The meaning of dreams


You know what the great thing about being a gorilla is? Humans who’ve known me for less than a day will tell me personal stuff they’d normally reserve for their shrink. Last week it was the turn of a posh English girl to unburden her soul to the hairy bartender of the safari guesthouse.

“I’ve been having this dream about an ex-boyfriend,” she said. “It starts when I’m in the kitchen in my underwear making an omelette.”


“No apron?” I interjected, wishing to picture the scene accurately.

“No apron,” she confirmed. “So my ex walks up behind me, pulls down my knickers and start shagging me from behind.”

“The lecherous swine! How did you know it was him incidentally?”


“He’s talking to me the whole time.”


“Monstrous! Being violated is bad enough, but being forced to listen to the brigand’s running commentary, no doubt delivered in coarse and boastful language, would have crushed the spirit of Joan of Arc!”


“Oh the sex is actually great. Much better than it was in real life. The weird part is that he tells me to carry on making the omelette and gives me instructions while looking over my shoulder. But I can’t concentrate on the cooking and the eggs begin to scramble.”
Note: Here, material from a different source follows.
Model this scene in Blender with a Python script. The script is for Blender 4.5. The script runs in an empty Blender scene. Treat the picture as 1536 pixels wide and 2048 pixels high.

“Who could blame you? I’m sure even Fanny Cradock would have scrambled the eggs if Johnny had snuck up on her from behind.”


“Well exactly! But after we’ve finished he tells me that I’m a dreadful cook who should never be allowed in a kitchen! Then I wake up feeling terribly humiliated. What do you think it means?”


I scratched my chin pensively.


“The dream seems to be saying that your former paramour took sadistic pleasure in disparaging your cooking. Consider yourself fortunate to be freed from the clutches of that backseat chef!”


“So that’s what it means!” she exclaimed. “Well I hope the dream stops bothering me now that I’ve got the point. Many thanks, GB.”


I was glad to have been of service, but in all honesty I have no idea whether my interpretation was correct. For all I know, the dream might have been telling her to brush up on her cooking skills before letting a man get in her pants.


Be that as it may, I was inspired to do a little research on the subject of dreams. It seems that in the classical world they dealt with far weightier topics than maintaining one’s culinary composure while being bonked from behind. In ancient Rome, the purpose of a dream was to alert the sleeper to some imminent disaster involving pestilence, war, famine or an outbreak of toga rash. Occasionally a goddess might make an appearance, but she always had a fairly important matter to discuss before letting you nuzzle her boobies. It wasn’t until Dr Sigmund Freud said that dreams were expressions of sexual desire that everyone started fornicating in their sleep. The power of pompous bearded men over the collective human psyche should never be underestimated.


I sense that you are dying to hear about my own dreams. What hairy hanky-panky is Old Bananas up to when his eyelids start a-twitching in the dead of night? Well I do have a recurring dream about eating a tub of ice-cream. After scooping most of the contents into my mouth with a silver spoon, the remaining dollops of delight are caressed from the carton with leisurely licks from my primate tongue. I’m sorry to disappoint you if you were hoping for something more titillating. Sex is something you do with your eyes wide open in the jungle.